What Should Happen At the End of Class?


In the closing moments of class, summarize the discussion and end with some important questions the case has raised, asking: "What does this say about . . . ?" "Under what circumstances can we . . . ?" "What if . . . ?" "How can . . . ?"
You may also use the last ten minutes of class to lecture briefly on key concepts or theories that relate to the situation just discussed. If useful, draw a chart or write terms on the board, but avoid making comments such as, "And so this explains why X occurred in the case." Such summations encourage students to shift their attention from understanding problems to memorizing tools. For the same reason, never end class with the comment, "Here's what this case was about."
In final remarks, you may tell students why you selected that particular case, pointing out how you believe it relates to previous cases. Remind them of assignments due in the next class period. If appropriate, offer praise for the quality of the discussion, not for "the answer," and for the class as a whole, not for individuals in it.


Some Final Advice

  • For most students, the case method represents a big change, and change brings fear. You are fighting against years of experience where good students are quiet in class and listen attentively to the teacher, and where bad ones can get away with no preparation, poor attendance, sleeping, writing notes, or doing other homework on your time. Be clear, consistent, and firm in your expectations of them, and perform up to those same expectations yourself: your students will come around.

  • Respect your students. Respect their minds: if the assigned material is too difficult, let them tell you- let them tell you twice before you judge that they can't handle it. Even when they are floundering, hold them accountable for what they say. It is not cruel to ask a student to defend a silly comment or an ill-advised suggestion. That's how they will learn.

  • Accept the limitations of this method, which is not the only, the universal, or the best teaching method. Be prepared for detractors, for students who say they don't know if they've learned anything, and for colleagues who may agree with them.
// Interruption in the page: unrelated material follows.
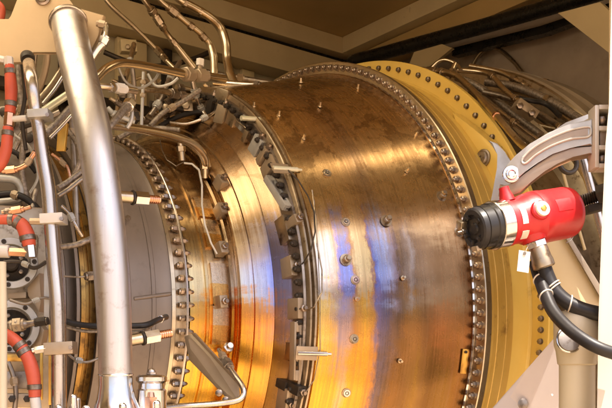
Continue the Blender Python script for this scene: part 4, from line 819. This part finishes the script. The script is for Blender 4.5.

  • Be clear about your objectives. With the case method, students can learn how to think, how to approach problems. Although an inefficient way to learn terminology and theory, the case method is an exciting and productive way to involve students in any discipline with a real problem.

  • Consider giving case exams. This means many pages of essays on the same situation: "What should Ms. Gilcrist do?" Although time-consuming and at times painful to grade, they let you provide extensive individual feedback on your students' thinking and see students' progress.

  • Recognize the one aspect of case-method learning that cannot be measured but that students routinely describe as valuable: from a well-orchestrated process of discussion, students improve their listening skills and their ability to express and defend their thoughts to others.